Film? Yup, film. It was duller than the VHS. But I thought that made it look more like film. The VHS version had a lot of color in it - maybe too much color. Like any second-generation VHS image, there was a kind of black outline around the moving objects. The VCD didn't have this problem (or at least, much less than the VHS version).

In fact, the area where I thought the VHS version was better was that it (obviously) didn't have pixalated blocks. The VCD version did - BUT ONLY where I turned up the color and brightness on the TV monitor. And even then, the VCD blocks only showed-up as the images was fading in. In regular TV color mode, I didn't really notice the digital blocks.

Has anyone else looked at these formats side by side? What was your conclusion?

.................. WHAT I TESTED ON: Sony Hi8 captured video from Hi8 tape

Captured with s-Video wire to Pinnacle DC10+ at 4:1 compression

Output to AVI using Huffyuv lossless codec

Conversion to MPEG-1 using TMPGenc beta 12a (Video-CD NTSC MPEG-1 352x240 29.97fps CBR 2520kbps, Layer-2 44100Hz 224kbps)

Burned to Verbatim CD-RW using WinOnCD 3.7

Viewed on Sony Wega TV in picture and picture mode (side-by-side, equal size)

..................

-- Thumper Strauss (thumperstrauss@hotmail.com), January 06, 2001

Answers

gdhsrdg

-- Matthew adam Overs (Matty16511651@hotmail.com), January 07, 2001.

Thumper

Good report - but I think your TMPGEnc settings did not produce a true-VCD. VCD CBR should be 1150kbps if I remember correctly. This would likely affect the result.

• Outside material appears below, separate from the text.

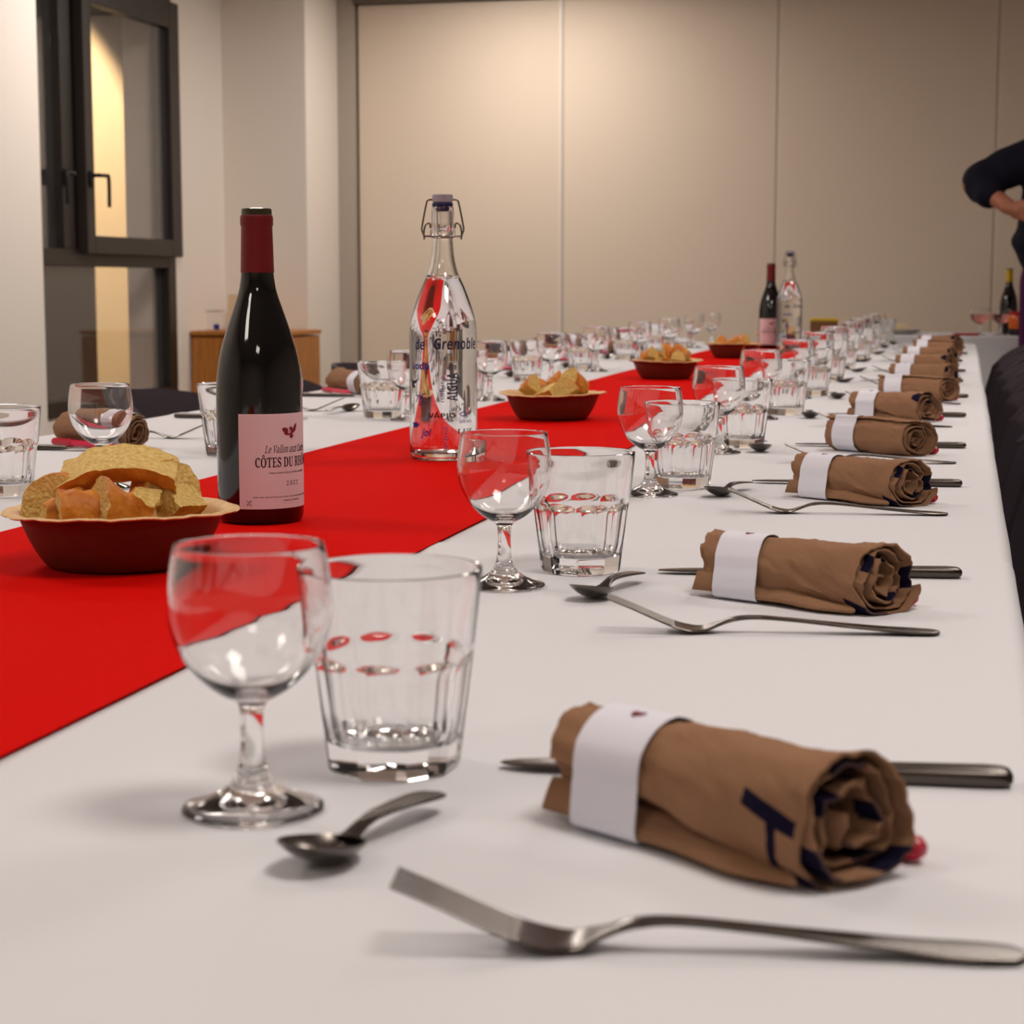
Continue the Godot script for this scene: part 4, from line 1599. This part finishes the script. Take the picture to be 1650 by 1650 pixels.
func build_side_table() -> void:
	var x0 := -0.78
	var x1 := 1.5
	var l0 := 8.42
	var l1 := 9.15
	var o := thing("side_table", "serving table standing across the room behind the long table", "table", Vector3((x0 + x1) / 2, 0, -(l0 + l1) / 2))
	var mb := MB.new()
	mb.box(Vector3(0, TOP - 0.0155, 0), Vector3(x1 - x0 - 0.012, 0.026, l1 - l0 - 0.012), 0.004)
	part("tabletop", mb.mesh(30), M.tabletop, o)
	for sx in [-1, 1]:
		for sz in [-1, 1]:
			var lg := MB.new()
			lg.tube([Vector3(sx * 1.05, TOP - 0.0285, sz * 0.28), Vector3(sx * 1.05, 0, sz * 0.28)], 0.016, 12)
			part("leg", lg.mesh(45), M.chrome, o)
	# cloth hanging to just above the floor, with soft folds
	mb = MB.new()
	var up := []
	var rows := []
	var n := 90
	var prof := [[0.0, 0.0], [0.35, 0.0], [0.68, 0.0], [0.95, 0.0], [0.99, 0.002], [1.0, 0.012], [1.0, 0.1], [1.0, 0.25], [1.0, 0.42], [1.0, 0.60], [1.0, 0.70]]
	for q in prof:
		var row := PackedVector3Array()
		for j in n:
			var a := TAU * j / n
			var cx := cos(a)
			var cz := sin(a)
			var sc: float = minf(1.0 / maxf(absf(cx), 0.001), 1.0 / maxf(absf(cz), 0.001))
			var p := Vector2(cx, cz) * sc
			var fold: float = q[1] * 0.035 * (0.6 + sin(a * 23.0) + 0.5 * sin(a * 41.0 + 1.0))
			row.append(Vector3((p.x * (x1 - x0) / 2) * q[0] + cx * fold, TOP - q[1], (p.y * (l1 - l0) / 2) * q[0] + cz * fold))
		rows.append(row)
	var inn := []
	for i in rows.size():
		var r: PackedVector3Array = rows[rows.size() - 1 - i]
		var rr := PackedVector3Array()
		for p in r:
			rr.append(Vector3(p.x * 0.9985, p.y - (0.0012 if p.y > TOP - 0.011 else 0.0), p.z * 0.997))
		inn.append(rr)
	mb.grid(rows + inn, true)
	mb.close(0)
	var cl := part("tablecloth", mb.mesh(50), M.cloth, self)
	cl.position = Vector3((x0 + x1) / 2, 0, -(l0 + l1) / 2)
	tag(cl, "white cloth hanging in folds from the serving table at the back", "tablecloth")
	# on it
	var cp := make_coupe()
	place(cp, W(0.060, 8.62), 0, "pink-filled stemmed glass left of its twin on the back serving table", "glass", "pink drinks on the serving table")
	place(cp, W(0.150, 8.64), 0, "pink-filled stemmed glass right beside the orange jar on the serving table", "glass", "pink drinks on the serving table")
	var jar := thing("jar", "orange jar with dark base beside the pink drinks", "jar", W(0.225, 8.60))
	mb = MB.new()
	mb.lathe([Vector2(0, 0), Vector2(0.038, 0), Vector2(0.042, 0.004), Vector2(0.042, 0.030), Vector2(0, 0.030)], 36)
	part("base", mb.mesh(40), M.black, jar)
	mb = MB.new()
	mb.lathe([Vector2(0, 0.030), Vector2(0.042, 0.030), Vector2(0.044, 0.045), Vector2(0.044, 0.075), Vector2(0.036, 0.088), Vector2(0, 0.088)], 36)
	part("body", mb.mesh(40), M.orange, jar)
	mb = MB.new()
	mb.lathe([Vector2(0, 0.088), Vector2(0.037, 0.088), Vector2(0.038, 0.092), Vector2(0.038, 0.102), Vector2(0.036, 0.104), Vector2(0, 0.104)], 36)
	part("lid", mb.mesh(40), M.red_napkin, jar)
	var nb := make_wine_bottle("sparkling_bottle", false, M.capsule_gold)
	place(nb, W(0.185, 8.86), PI, "dark bottle with yellow foil neck half hidden by the standing person", "bottle", "")
	var rn := thing("red_napkin", "flat folded red napkin near the edge of the serving table", "napkin", W(0.0, 8.56), 0.1)
	mb = MB.new()
	mb.box(Vector3(0, 0.003, 0), Vector3(0.11, 0.006, 0.08), 0.002)
	part("lower_layer", mb.mesh(40), M.red_napkin, rn)
	mb = MB.new()
	mb.box(Vector3(0.002, 0.0082, 0.002), Vector3(0.10, 0.0044, 0.075), 0.002)
	part("upper_layer", mb.mesh(40), M.red_napkin, rn)
	var st := thing("plate_stack", "stack of cream plates with a folded cloth at the far left of the serving table", "plates", W(-0.30, 8.72))
	for k in 4:
		mb = MB.new()
		mb.lathe([Vector2(0, 0.0), Vector2(0.065, 0.0), Vector2(0.075, 0.004), Vector2(0.102, 0.009), Vector2(0.104, 0.0105), Vector2(0.074, 0.006), Vector2(0.064, 0.003), Vector2(0, 0.003)], 40, Vector3(0, 0.0042 * k, 0))
		part("plate", mb.mesh(40), M.white, st)
	var fc := thing("folded_cloth", "cream folded cloth lying on the stack of plates", "cloth", W(-0.31, 8.72, TOP + 0.0166), 0.15)
	for k in 3:
		mb = MB.new()
		mb.box(Vector3(0.002 * k, 0.005 + 0.0088 * k, 0), Vector3(0.115 - 0.004 * k, 0.0086, 0.09), 0.003)
		part("layer", mb.mesh(40), M.cream, fc)
	var bx := thing("sweet_box", "low brown cardboard box with a yellow lid edge behind the glasses", "box", W(-0.62, 8.66), 0.1)
	mb = MB.new()
	mb.box(Vector3(0, 0.03, 0), Vector3(0.12, 0.06, 0.10), 0.003)
	part("carton", mb.mesh(30), M.card, bx)
	mb = MB.new()
	mb.box(Vector3(0, 0.065, 0), Vector3(0.126, 0.012, 0.106), 0.003)
	part("lid", mb.mesh(30), M.yellow, bx)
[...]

-- Guy Nicholson (madwaptap@yahoo.com), January 11, 2001.


Guy, you're right that I should have probably said XVCD instead of VCD. My mistake. However, the bottom line results in still the same: I was able to play a recordable CD on a DVD player with very good results - better than VHS (imho).

-- Thumper Strauss (ThumperStrauss@hotmail.com), January 12, 2001.

i burned video to VCD using Toast 5 on an iMac and exported the same video to VHS. one problem is Toast 5 VCD encoding is at 320X240 making the VHS look much better and my DVD player is very picky about CDRs

-- Twick Insisted (no@spam.com), July 24, 2001.

Cool Comparison! TMPGenc is definently the best encoder around and it is free! My friends and I are very good Mac OSX programmers and we have talked to Tsunami about porting TMPGenc over to the Mac. We are working on it right now. I have been making VCDs and SVCDs for a while (Ever since I bought my APEX DVD Player). If your player supports SVCDs, ditch VCD. Using two pass VBR in TMPGenc you can scrunch a 55 min video clip to a CDR at DVD quality. Normally, you can only fit around 40 min. SVCD is not as rigid of a standard (VBR) as VCD and supports more features (Link Menus, Multiple Audio Tracks, up to four subtitles, etc.). I have a well trained eye for video artifacts and clearly understand how the video is represented on a television. I can't tell the difference between a well wncoded SVCD and a DVD. The only downside is the storage of a CDR, but you would run into that same problem with a VCD.